Lazer's Interactive Symbolic Assembler
Lazer's Interactive Symbolic Assembler (Lisa) is an interactive MOS 6502 assembler for Apple II computers written by Randall Hyde in the late 1970s.
The latest version of Lisa is V3.2. Lisa includes an integrated editor with syntax checking. Lisa can assemble up to 30,000 lines of code in a minute on a 1 MHz computer, a speed achieved due to the editor's pre-parsing of the source code.
Lisa, before v.3, was able to assemble SWEET16 codes, a virtual 16-bit processor implemented as part of the Integer BASIC. However, the Apple II's Integer BASIC ROMs were replaced by Applesoft BASIC ROMs since the Apple II+, and the latter didn't contain the SWEET16 interpreter code.

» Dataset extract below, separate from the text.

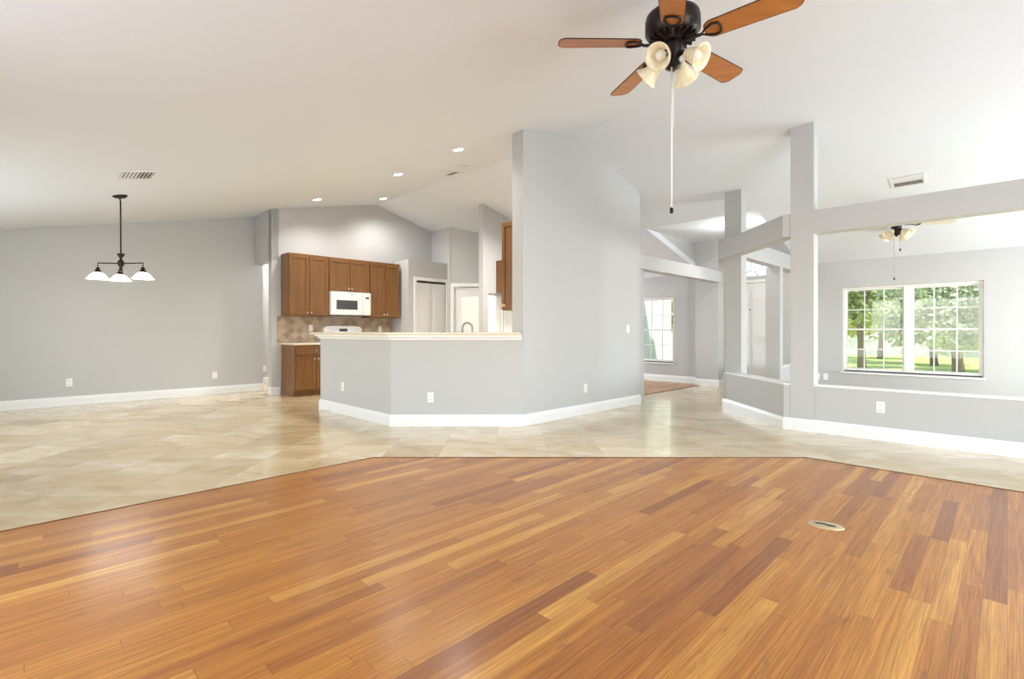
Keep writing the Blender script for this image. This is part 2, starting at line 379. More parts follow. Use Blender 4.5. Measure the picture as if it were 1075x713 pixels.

The assembler also features "Randy's Hi-res Routines", a set of 2D computer graphics commands. Apple II's hi-res display pages (Hi-Res 1: 280 × 160 and Hi-Res 2: 280 × 192) were implemented by Steve Wozniak using two TTL chips. Therefore a software programmer has to deal with the discontinuous addressing of screen pixels (a full screen is split into three parts horizontally) and each pixel's coloring properties (each pixel uses 1-bit, its color is determined by that bit's place in a byte and its neighboring pixel). These ready-made subroutines were created to help programmers.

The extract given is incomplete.